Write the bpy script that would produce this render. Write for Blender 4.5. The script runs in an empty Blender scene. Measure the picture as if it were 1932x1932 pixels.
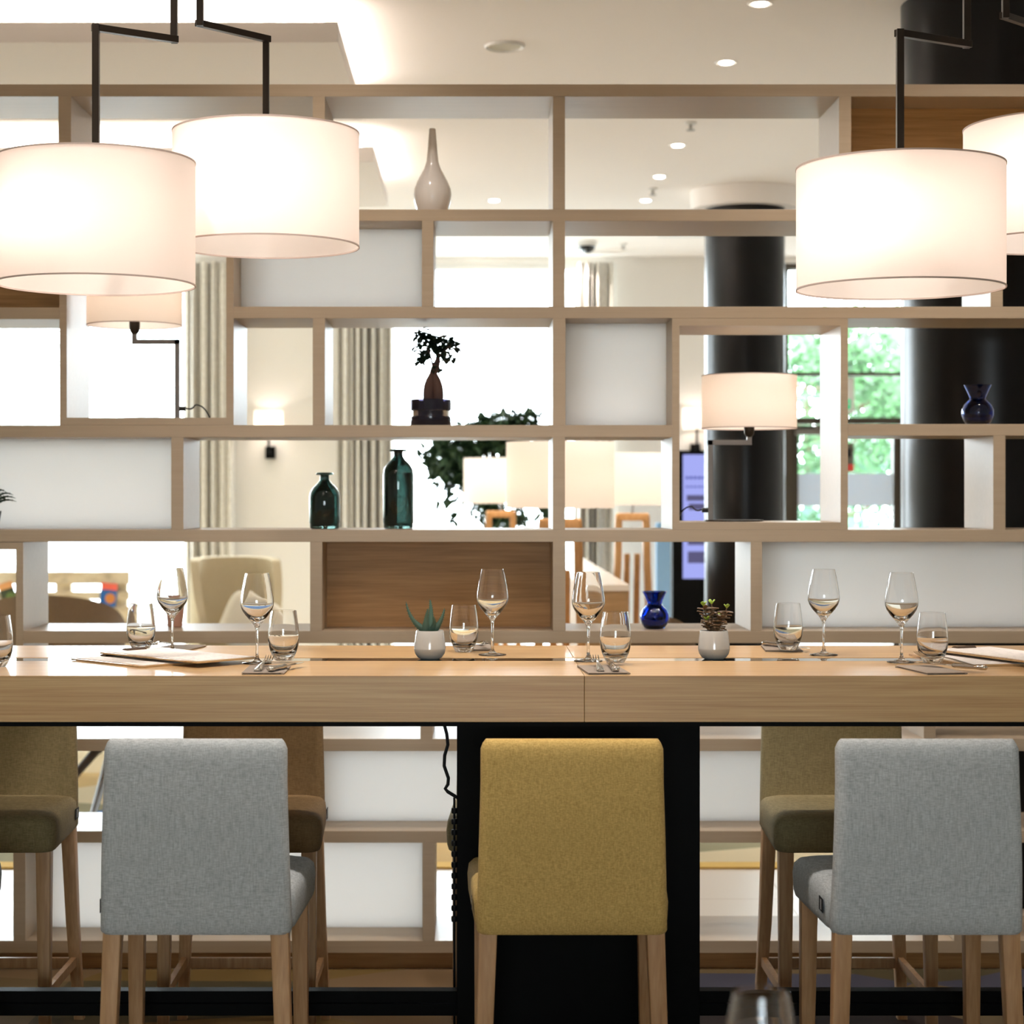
import bpy, math, random
from mathutils import Vector, Matrix
random.seed(7)
PI = math.pi
SC = bpy.context.scene
COL = SC.collection

# ------------------------------------------------------------------ camera, world, exposure
EYE, F0, CX, CY = 1.565, 3520.0, 895.0, 931.0        # eye height, focal length and principal point of the photograph
cam_d = bpy.data.cameras.new('camera')
cam = bpy.data.objects.new('camera', cam_d); COL.objects.link(cam)
cam.location = (0, 0, EYE); cam.rotation_euler = (PI/2, 0, 0)
cam_d.sensor_width = 36; cam_d.lens = F0/1932*36
cam_d.shift_x = (966-CX)/1932; cam_d.shift_y = -(966-CY)/1932
cam_d.clip_start = 0.05; cam_d.clip_end = 300
cam_d.dof.use_dof = True; cam_d.dof.focus_distance = 4.75; cam_d.dof.aperture_fstop = 4.0
SC.camera = cam

W = bpy.data.worlds.new('world'); SC.world = W; W.use_nodes = True
bg = W.node_tree.nodes['Background']
bg.inputs[0].default_value = (0.90, 0.94, 1.0, 1); bg.inputs[1].default_value = 20.0

SC.view_settings.view_transform = 'Standard'; SC.view_settings.look = 'None'
SC.view_settings.gamma = 1; SC.view_settings.use_curve_mapping = False
SC.view_settings.exposure = 0.2
try:
    SC.cycles.use_denoising = True
    SC.cycles.max_bounces = 10; SC.cycles.diffuse_bounces = 5; SC.cycles.glossy_bounces = 4
    SC.cycles.transmission_bounces = 10; SC.cycles.transparent_max_bounces = 12
    SC.cycles.sample_clamp_indirect = 4.0
    SC.cycles.caustics_reflective = False
except Exception:
    pass

def area(name, loc, rot, sx, sy, power, color, portal=False):
    l = bpy.data.lights.new(name, 'AREA'); l.shape = 'RECTANGLE'; l.size = sx; l.size_y = sy
    l.energy = power; l.color = color
    if portal: l.cycles.is_portal = True
    o = bpy.data.objects.new(name, l); COL.objects.link(o); o.location = loc; o.rotation_euler = rot
    return o
# daylight portals in the window openings (no light of their own)
area('portal_lounge', (-4.6, 15.32, 1.7), (-PI/2, 0, 0), 4.6, 3.5, 1, (1, 1, 1), True)
area('portal_tree_window', (0.0, 15.32, 1.7), (-PI/2, 0, 0), 2.2, 3.5, 1, (1, 1, 1), True)
area('portal_entrance', (3.8, 15.32, 1.7), (-PI/2, 0, 0), 2.9, 3.5, 1, (1, 1, 1), True)
area('portal_added_window', (0.0, -3.92, 1.7), (PI/2, 0, 0), 2.2, 1.2, 1, (1, 1, 1), True)

def P(px, py, Y):
    return Vector(((px-CX)/F0*Y, Y, EYE-(py-CY)/F0*Y))
def PX(px, Y): return (px-CX)/F0*Y
def PZ(py, Y): return EYE-(py-CY)/F0*Y

# ------------------------------------------------------------------ materials
def lin(c):
    r = []
    for v in c:
        v = v/255.0
        r.append(v/12.92 if v <= 0.04045 else ((v+0.055)/1.055)**2.4)
    return (r[0], r[1], r[2], 1.0)
MATS = {}
def new_mat(name):
    m = bpy.data.materials.new(name); m.use_nodes = True; MATS[name] = m
    return m, m.node_tree.nodes, m.node_tree.links, m.node_tree.nodes['Principled BSDF']
def mat(name, c, rough=0.5, metal=0.0, spec=0.5, trans=0.0, ior=1.45, coat=0.0, emit=None, estr=0.0):
    m, N, L, b = new_mat(name)
    b.inputs['Base Color'].default_value = lin(c); b.inputs['Roughness'].default_value = rough
    b.inputs['Metallic'].default_value = metal; b.inputs['Specular IOR Level'].default_value = spec
    b.inputs['Transmission Weight'].default_value = trans; b.inputs['IOR'].default_value = ior
    b.inputs['Coat Weight'].default_value = coat
    if emit:
        b.inputs['Emission Color'].default_value = lin(emit); b.inputs['Emission Strength'].default_value = estr
    return m
def coords(N, L, scale, kind='Object', rot=(0, 0, 0)):
    t = N.new('ShaderNodeTexCoord'); mp = N.new('ShaderNodeMapping')
    mp.inputs['Scale'].default_value = scale; mp.inputs['Rotation'].default_value = rot
    L.new(t.outputs[kind], mp.inputs[0]); return mp.outputs[0]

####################

• _Job_
Repeat the data exactly in full, omitting its pictures.

• _Answer to this problem_
Write the bpy script that would produce this render. Write for Blender 4.5. The script runs in an empty Blender scene. Measure the picture as if it were 1932x1932 pixels.
import bpy, math, random
from mathutils import Vector, Matrix
random.seed(7)
PI = math.pi
SC = bpy.context.scene
COL = SC.collection

# ------------------------------------------------------------------ camera, world, exposure
EYE, F0, CX, CY = 1.565, 3520.0, 895.0, 931.0        # eye height, focal length and principal point of the photograph
cam_d = bpy.data.cameras.new('camera')
cam = bpy.data.objects.new('camera', cam_d); COL.objects.link(cam)
cam.location = (0, 0, EYE); cam.rotation_euler = (PI/2, 0, 0)
cam_d.sensor_width = 36; cam_d.lens = F0/1932*36
cam_d.shift_x = (966-CX)/1932; cam_d.shift_y = -(966-CY)/1932
cam_d.clip_start = 0.05; cam_d.clip_end = 300
cam_d.dof.use_dof = True; cam_d.dof.focus_distance = 4.75; cam_d.dof.aperture_fstop = 4.0
SC.camera = cam

W = bpy.data.worlds.new('world'); SC.world = W; W.use_nodes = True
bg = W.node_tree.nodes['Background']
bg.inputs[0].default_value = (0.90, 0.94, 1.0, 1); bg.inputs[1].default_value = 20.0

SC.view_settings.view_transform = 'Standard'; SC.view_settings.look = 'None'
SC.view_settings.gamma = 1; SC.view_settings.use_curve_mapping = False
SC.view_settings.exposure = 0.2
try:
    SC.cycles.use_denoising = True
    SC.cycles.max_bounces = 10; SC.cycles.diffuse_bounces = 5; SC.cycles.glossy_bounces = 4
    SC.cycles.transmission_bounces = 10; SC.cycles.transparent_max_bounces = 12
    SC.cycles.sample_clamp_indirect = 4.0
    SC.cycles.caustics_reflective = False
except Exception:
    pass

def area(name, loc, rot, sx, sy, power, color, portal=False):
    l = bpy.data.lights.new(name, 'AREA'); l.shape = 'RECTANGLE'; l.size = sx; l.size_y = sy
    l.energy = power; l.color = color
    if portal: l.cycles.is_portal = True
    o = bpy.data.objects.new(name, l); COL.objects.link(o); o.location = loc; o.rotation_euler = rot
    return o
# daylight portals in the window openings (no light of their own)
area('portal_lounge', (-4.6, 15.32, 1.7), (-PI/2, 0, 0), 4.6, 3.5, 1, (1, 1, 1), True)
area('portal_tree_window', (0.0, 15.32, 1.7), (-PI/2, 0, 0), 2.2, 3.5, 1, (1, 1, 1), True)
area('portal_entrance', (3.8, 15.32, 1.7), (-PI/2, 0, 0), 2.9, 3.5, 1, (1, 1, 1), True)
area('portal_added_window', (0.0, -3.92, 1.7), (PI/2, 0, 0), 2.2, 1.2, 1, (1, 1, 1), True)

def P(px, py, Y):
    return Vector(((px-CX)/F0*Y, Y, EYE-(py-CY)/F0*Y))
def PX(px, Y): return (px-CX)/F0*Y
def PZ(py, Y): return EYE-(py-CY)/F0*Y

# ------------------------------------------------------------------ materials
def lin(c):
    r = []
    for v in c:
        v = v/255.0
        r.append(v/12.92 if v <= 0.04045 else ((v+0.055)/1.055)**2.4)
    return (r[0], r[1], r[2], 1.0)
MATS = {}
def new_mat(name):
    m = bpy.data.materials.new(name); m.use_nodes = True; MATS[name] = m
    return m, m.node_tree.nodes, m.node_tree.links, m.node_tree.nodes['Principled BSDF']
def mat(name, c, rough=0.5, metal=0.0, spec=0.5, trans=0.0, ior=1.45, coat=0.0, emit=None, estr=0.0):
    m, N, L, b = new_mat(name)
    b.inputs['Base Color'].default_value = lin(c); b.inputs['Roughness'].default_value = rough
    b.inputs['Metallic'].default_value = metal; b.inputs['Specular IOR Level'].default_value = spec
    b.inputs['Transmission Weight'].default_value = trans; b.inputs['IOR'].default_value = ior
    b.inputs['Coat Weight'].default_value = coat
    if emit:
        b.inputs['Emission Color'].default_value = lin(emit); b.inputs['Emission Strength'].default_value = estr
    return m
def coords(N, L, scale, kind='Object', rot=(0, 0, 0)):
    t = N.new('ShaderNodeTexCoord'); mp = N.new('ShaderNodeMapping')
    mp.inputs['Scale'].default_value = scale; mp.inputs['Rotation'].default_value = rot
    L.new(t.outputs[kind], mp.inputs[0]); return mp.outputs[0]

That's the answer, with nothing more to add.